Friday, January 9, 2009

Back to Destructive Economics

After the Stock Market Crash of 1929, government made sure this downturn would become a depression.  In May-June of 1929 Congress attempted to increase farm incomes by enacting tariffs on agricultural commodities.  There was a surplus of crops everywhere, including Europe which had recently recovered its agricultural potential from World War I.  Much of these crops entered the U.S. as imports, helping to hold U.S. crop prices low.  So by applying tariffs to these imports and making them expensive, buyers would turn to U.S. crops, bidding up the price of farm commodities, and increasing farm incomes.
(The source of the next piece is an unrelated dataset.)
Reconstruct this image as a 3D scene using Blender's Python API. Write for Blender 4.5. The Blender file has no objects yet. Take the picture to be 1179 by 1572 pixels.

However, other industries were not about to let agriculture benefit alone.  Scores of industry representatives testified in Congressional hearings that they too needed protection from foreign competition. When these hearings finally ended, there were 20,000 pages of testimony.  Hoover signed the Smoot-Hawley tariff on June 17, 1930, raising the price of imports by an average of 59% for over 25,000 different goods.  Predictably, other governments enacted their own trade barriers in retaliation.  As the world retreated into protectionism and isolation, wealth rotted. Next to the bank runs, the Smoot-Hawley tariff was the largest factor leading to the Great Depression and all the misery it caused.

Today we have our own financial problems.  How are we responding?  The Wall Street Journal recently reports, "The U.S. steel industry has now joined autos and ethanol in the conga line to Capitol Hill. Sort of. Steelmakers aren't seeking government bailout money -- a la Detroit and Wall Street -- but they are pressuring President-elect Obama and the new Congress to stack any stimulus proposal in favor of domestic producers, even though that would inevitably come at the expense of the nation's overall economic health." 


Friends: this is why we teach economics; this is why our job is important!